### Provided data
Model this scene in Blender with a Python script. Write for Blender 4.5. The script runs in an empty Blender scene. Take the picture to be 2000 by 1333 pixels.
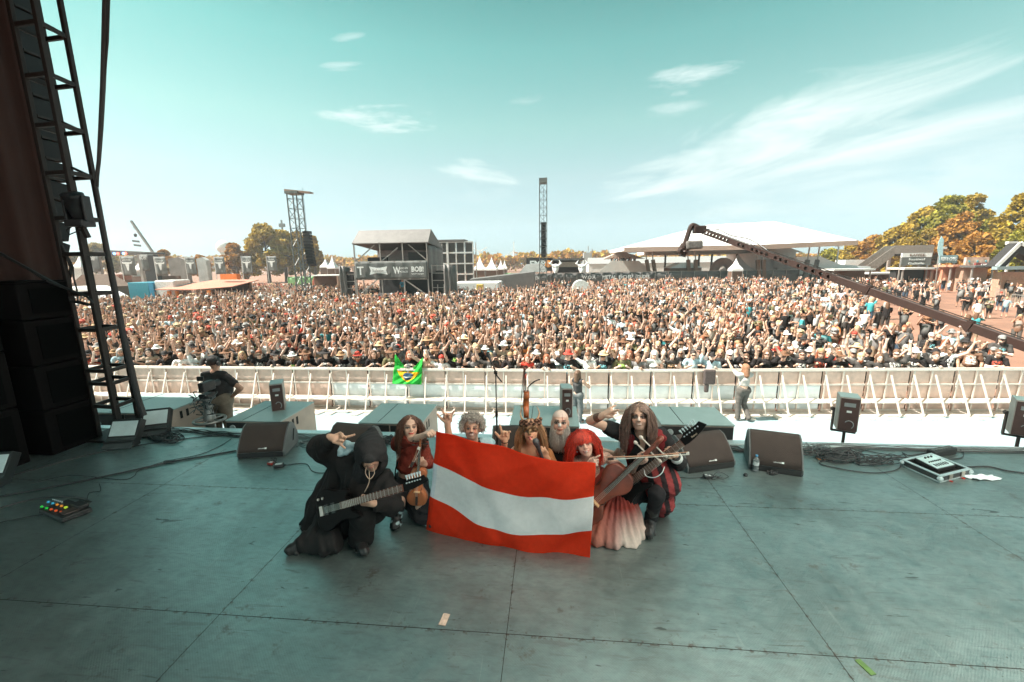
import bpy, math, random
import numpy as np
from mathutils import Vector, Matrix
# ------------------------------------------------------------------ camera
SC=bpy.context.scene
PF=814.0; PCX,PCY=1000.0,666.5
YAW=math.radians(5.4); PITCH=math.atan(151.5/PF); ROLL=math.atan(0.0145)
CAMP=np.array([0,0,2.45])
_fw=np.array([-math.sin(YAW)*math.cos(PITCH),math.cos(YAW)*math.cos(PITCH),-math.sin(PITCH)])
_r0=np.array([math.cos(YAW),math.sin(YAW),0.0]); _u0=np.cross(_r0,_fw)
_R=_r0*math.cos(ROLL)-_u0*math.sin(ROLL); _U=np.cross(_R,_fw)
cd=bpy.data.cameras.new('camera'); cam=bpy.data.objects.new('camera',cd)
SC.collection.objects.link(cam); SC.camera=cam
cd.sensor_width=36; cd.lens=36*PF/2000; cd.clip_start=.05; cd.clip_end=4000
m=Matrix.Identity(4)
for i in range(3):
    m[i][0]=_R[i]; m[i][1]=_U[i]; m[i][2]=-_fw[i]; m[i][3]=CAMP[i]
cam.matrix_world=m
# ------------------------------------------------------------------ sun, sky, exposure
SUN_EL=math.radians(54); SUN_AZ=math.radians(-101)      # azimuth from +Y, clockwise
sl=bpy.data.lights.new('sun','SUN'); so=bpy.data.objects.new('sun',sl); SC.collection.objects.link(so)
sl.energy=4.6; sl.angle=math.radians(.5); sl.color=(1,.93,.84)
sd=Vector((math.sin(SUN_AZ)*math.cos(SUN_EL),math.cos(SUN_AZ)*math.cos(SUN_EL),math.sin(SUN_EL)))
so.rotation_euler=(-sd).to_track_quat('-Z','Y').to_euler(); so.location=(-20,-5,40)
SC.view_settings.view_transform='Standard'; SC.view_settings.look='None'
SC.view_settings.exposure=1.65; SC.view_settings.gamma=1
HAZE=0.00065
W=bpy.data.worlds.new('World'); SC.world=W; W.use_nodes=True
def at(px,py,Y):
    d=_fw+_R*((px-PCX)/PF)-_U*((py-PCY)/PF); return CAMP+d*(Y/d[1])
def dirpx(px,py):
    d=_fw+_R*((px-PCX)/PF)-_U*((py-PCY)/PF); return d/np.linalg.norm(d)
GZ=-1.95
def gz(px,py,z=0.0):
    d=_fw+_R*((px-PCX)/PF)-_U*((py-PCY)/PF); return CAMP+d*((z-CAMP[2])/d[2])
def world_nodes():
    nt=W.node_tree; N=nt.nodes; L=nt.links; N.clear()
    out=N.new('ShaderNodeOutputWorld'); bg=N.new('ShaderNodeBackground'); L.new(bg.outputs[0],out.inputs[0])
    sky=N.new('ShaderNodeTexSky'); sky.sky_type='NISHITA'; sky.sun_disc=False
    sky.sun_elevation=SUN_EL; sky.sun_rotation=SUN_AZ; sky.altitude=20; sky.dust_density=.6; sky.ozone_density=1.0
    tc=N.new('ShaderNodeTexCoord'); sep=N.new('ShaderNodeSeparateXYZ'); L.new(tc.outputs['Generated'],sep.inputs[0])
    ramp=N.new('ShaderNodeValToRGB'); L.new(sep.outputs[2],ramp.inputs[0])
    cr=ramp.color_ramp; cr.elements[0].position=0; cr.elements[1].position=1
    stops=SKYRAMP
    cr.elements[0].color=stops[0][1]+(1,); cr.elements[0].position=stops[0][0]
    cr.elements[1].color=stops[-1][1]+(1,); cr.elements[1].position=stops[-1][0]
    for p,c in stops[1:-1]:
        e=cr.elements.new(p); e.color=c+(1,)
    mul=N.new('ShaderNodeMix'); mul.data_type='RGBA'; mul.blend_type='MULTIPLY'; mul.inputs[0].default_value=1
    L.new(sky.outputs[0],mul.inputs[6]); L.new(ramp.outputs[0],mul.inputs[7])
    # ramp is normalised to 0..1; scale it back up
    sc=N.new('ShaderNodeVectorMath'); sc.operation='SCALE'; sc.inputs[3].default_value=SKYGAIN; L.new(mul.outputs[2],sc.inputs[0])
    cur=sc.outputs[0]
    def dot(v):
        n=N.new('ShaderNodeVectorMath'); n.operation='DOT_PRODUCT'; n.inputs[1].default_value=tuple(v); L.new(tc.outputs['Generated'],n.inputs[0]); return n.outputs['Value']
    def mth(op,a,b=None,c=None,clamp=False):
        n=N.new('ShaderNodeMath'); n.operation=op; n.use_clamp=clamp
        for i,x in enumerate((a,b,c)):
            if x is None: continue
            if hasattr(x,'node'): L.new(x,n.inputs[i])
            else: n.inputs[i].default_value=x
        return n.outputs[0]
    tot=None
    for (x0,y0,x1,y1,wd,amt,dens,fx,fy) in CLOUDS:
        a=dirpx(x0,y0); b=dirpx(x1,y1); c=(a+b)/2; c/=np.linalg.norm(c)
        t=b-a; ln=np.linalg.norm(t)/2; t/=np.linalg.norm(t); n_=np.cross(c,t); n_/=np.linalg.norm(n_)
        off=float(c@t); offn=float(c@n_)
        u=mth('ADD',dot(t),-off); v=mth('ADD',dot(n_),-offn)
        un=mth('DIVIDE',u,ln); vn=mth('DIVIDE',v,wd)
        r2=mth('ADD',mth('MULTIPLY',un,un),mth('MULTIPLY',vn,vn))
        front=mth('GREATER_THAN',dot(c),0)
        mask=mth('MULTIPLY',mth('SUBTRACT',1,r2,clamp=True),front)
        cm=N.new('ShaderNodeCombineXYZ'); L.new(mth('MULTIPLY',u,fx),cm.inputs[0]); L.new(mth('MULTIPLY',v,fy),cm.inputs[1]); cm.inputs[2].default_value=x0*.013
        no=N.new('ShaderNodeTexNoise'); no.inputs['Scale'].default_value=1; no.inputs['Detail'].default_value=5; no.inputs['Roughness'].default_value=.62; no.inputs['Distortion'].default_value=(.7 if ln>.2 else 0)
        L.new(cm.outputs[0],no.inputs['Vector'])
        er=mth('SUBTRACT',mth('ADD',no.outputs[0],mth('MULTIPLY',mask,.26)),dens+.17)
        nz=mth('MULTIPLY',er,3.6,clamp=True)
        f=mth('MULTIPLY',mth('MULTIPLY',mth('MULTIPLY',mask,3.0,clamp=True),nz),amt)
        tot=f if tot is None else mth('MAXIMUM',tot,f)
    mx=N.new('ShaderNodeMix'); mx.data_type='RGBA'; L.new(tot,mx.inputs[0]); L.new(cur,mx.inputs[6]); mx.inputs[7].default_value=CLOUDCOL
    L.new(mx.outputs[2],bg.inputs[0]); bg.inputs[1].default_value=SKYSTR
SKYSTR=.1; SKYGAIN=1.8*.758*.707*.87
SKYRAMP=[(0,(.46,.62,.84)),(.03,(.43,.56,.72)),(.099,(.60,.625,.585)),(.186,(.80,.784,.583)),(.285,(.79,.949,.585)),(.412,(.565,.954,.549)),(.4785,(.427,.821,.463)),(1,(.40,.78,.45))]
CLOUDCOL=(3.15,3.6,3.55,1)
#          x0   y0   x1   y1   width amt dens fx fy
CLOUDS=[(1130,392,2190,120,.145,.95,.41,2.4,13),
        (1350,340,2300,290,.13,.55,.43,4,18),
        (590,228,880,240,.034,.9,.47,11,48),
        (840,322,1030,352,.03,.8,.44,8,36),
        (1240,175,1500,135,.035,.8,.46,8,36),
        (1240,228,1420,205,.02,.5,.43,9,40),
        (1150,370,1340,352,.022,.5,.46,12,40),
        (615,132,735,126,.010,.5,.42,9,60),
        (640,78,720,66,.008,.35,.42,9,60),
        (980,200,1090,190,.012,.3,.45,16,50),
        (860,385,1020,372,.03,.22,.47,10,30)]
world_nodes()
# ------------------------------------------------------------------ helpers
rnd=random.Random(7)
ORG={}
def V3(p): return np.asarray(p,dtype=float)
def org(o):
    return ORG.get(o.name,np.zeros(3)) if o else np.zeros(3)
def tag(o,label=None,cat=None,group=None,kind=None):
    if label: o['label']=label
    if cat: o['category']=cat
    if group: o['group']=group
    if kind: o['kind']=kind
    return o
def thing(name,loc,label,cat,group=None):
    o=bpy.data.objects.new(name,None); SC.collection.objects.link(o); o.location=tuple(loc); o.empty_display_size=.2
    ORG[o.name]=V3(loc); return tag(o,label,cat,group)
def link_mesh(name,me,parent=None,origin=None):
    o=bpy.data.objects.new(name,me); SC.collection.objects.link(o)
    if parent: o.parent=parent; ORG[o.name]=org(parent)
    elif origin is not None: o.location=tuple(origin); ORG[o.name]=V3(origin)
    return o
def mesh_np(name,verts,faces,mat,parent=None,origin=None,smooth=True,col=None):
    """verts (n,3) world coords, faces (m,4) or list"""
    og=org(parent) if parent else (V3(origin) if origin is not None else np.zeros(3))
    me=bpy.data.meshes.new(name); v=np.asarray(verts,dtype=np.float32)-og.astype(np.float32)
    if isinstance(faces,np.ndarray):
        k=faces.shape[1]; n=len(faces)
        me.vertices.add(len(v)); me.vertices.foreach_set('co',v.ravel())
        me.loops.add(n*k); me.loops.foreach_set('vertex_index',faces.astype(np.int32).ravel())
        me.polygons.add(n); me.polygons.foreach_set('loop_start',np.arange(0,n*k,k,dtype=np.int32)); me.polygons.foreach_set('loop_total',np.full(n,k,dtype=np.int32))
        me.update(calc_edges=True)
    else:
        me.from_pydata([tuple(x) for x in v.tolist()],[],faces)
    if col is not None:
        a=me.color_attributes.new('Col','FLOAT_COLOR','POINT'); c=np.ones((len(v),4),np.float32); c[:,:3]=col; a.data.foreach_set('color',c.ravel())
    me.polygons.foreach_set('use_smooth',[smooth]*len(me.polygons))
    if mat: me.materials.append(mat)
    me.update()
    return link_mesh(name,me,parent,origin)
class MB:
    def __init__(s): s.v=[]; s.f=[]
    def add(s,vs,fs):
        b=len(s.v); s.v+= [tuple(map(float,x)) for x in vs]; s.f+=[tuple(b+i for i in f) for f in fs]; return s
    def box(s,lo,hi):
        (a,b,c),(d,e,f)=lo,hi
        return s.add([(a,b,c),(d,b,c),(d,e,c),(a,e,c),(a,b,f),(d,b,f),(d,e,f),(a,e,f)],[(3,2,1,0),(4,5,6,7),(0,1,5,4),(1,2,6,5),(2,3,7,6),(3,0,4,7)])
    def obox(s,c,ax,ay,az):
        c,ax,ay,az=map(V3,(c,ax,ay,az)); vs=[]
        for z in (-1,1):
            for x,y in ((-1,-1),(1,-1),(1,1),(-1,1)): vs.append(c+ax*x+ay*y+az*z)
        return s.add(vs,[(3,2,1,0),(4,5,6,7),(0,1,5,4),(1,2,6,5),(2,3,7,6),(3,0,4,7)])
    def beam(s,a,b,w,h=None,up=(0,0,1)):
        a,b=V3(a),V3(b); h=h or w; d=b-a; L=np.linalg.norm(d); d=d/L; up=V3(up)
        if abs(d@up)>.95: up=np.array([0,1.,0])
        x=np.cross(d,up); x/=np.linalg.norm(x); z=np.cross(x,d)
        return s.obox((a+b)/2,x*w/2,d*L/2,z*h/2)
    def tube(s,pts,r,n=8,cap=True,closed=False):
        pts=[V3(p) for p in pts]; m_=len(pts)
        rs=list(r) if hasattr(r,'__len__') else [r]*m_
        b=len(s.v); prev=None
        for i,p in enumerate(pts):
            t=(pts[min(i+1,m_-1)]-pts[max(i-1,0)]); t=t/(np.linalg.norm(t)+1e-9)
            if prev is None:
                u=np.cross(t,[0,0,1.0]) if abs(t[2])<.9 else np.cross(t,[1.0,0,0])
            else: u=prev-t*(prev@t)
            u=u/(np.linalg.norm(u)+1e-9); prev=u; w=np.cross(t,u)
            for k in range(n):
                a=2*math.pi*k/n; s.v.append(tuple(p+(u*math.cos(a)+w*math.sin(a))*rs[i]))
        for i in range(m_-1):
            for k in range(n):
                k2=(k+1)%n; s.f.append((b+i*n+k,b+i*n+k2,b+(i+1)*n+k2,b+(i+1)*n+k))
        if cap:
            s.f.append(tuple(b+k for k in reversed(range(n)))); s.f.append(tuple(b+(m_-1)*n+k for k in range(n)))
        return s
    def lathe(s,prof,c=(0,0,0),axis=(0,0,1),n=16):
        c=V3(c); z=V3(axis)/np.linalg.norm(axis); x=np.cross(z,[0,1.0,0]) if abs(z[1])<.9 else np.cross(z,[1.0,0,0]); x/=np.linalg.norm(x); y=np.cross(z,x)
        b=len(s.v); m_=len(prof)
        for r,h in prof:
            for k in range(n):
                a=2*math.pi*k/n; s.v.append(tuple(c+z*h+(x*math.cos(a)+y*math.sin(a))*max(r,1e-4)))
        for i in range(m_-1):
            for k in range(n):
                k2=(k+1)%n; s.f.append((b+i*n+k,b+i*n+k2,b+(i+1)*n+k2,b+(i+1)*n+k))
        s.f.append(tuple(b+k for k in reversed(range(n)))); s.f.append(tuple(b+(m_-1)*n+k for k in range(n)))
        return s
    def prism(s,outline,o,ux,uy,t):
        """outline 2d list; o origin, ux, uy unit axes, extruded by vector t"""
        o,ux,uy,t=map(V3,(o,ux,uy,t)); n=len(outline); b=len(s.v)
        for k in (0,1):
            for (x,y) in outline: s.v.append(tuple(o+ux*x+uy*y+t*k))
        s.f.append(tuple(b+i for i in range(n))); s.f.append(tuple(b+n+i for i in reversed(range(n))))
        for i in range(n):
            j=(i+1)%n; s.f.append((b+i,b+n+i,b+n+j,b+j))
        return s
    def build(s,name,mat,parent=None,origin=None,smooth=False,bevel=0):
        o=mesh_np(name,np.array(s.v),s.f,mat,parent,origin,smooth)
        if bevel:
            bm=o.modifiers.new('bevel','BEVEL'); bm.width=bevel; bm.segments=2; bm.limit_method='ANGLE'
        if smooth:
            try: o.data.set_sharp_from_angle(angle=math.radians(40))
            except Exception: pass
        return o
_fix=[]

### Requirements
Extract, from the material above, each line holding the word "scene".

### Answer below
Model this scene in Blender with a Python script. Write for Blender 4.5. The script runs in an empty Blender scene. Take the picture to be 2000 by 1333 pixels.
SC=bpy.context.scene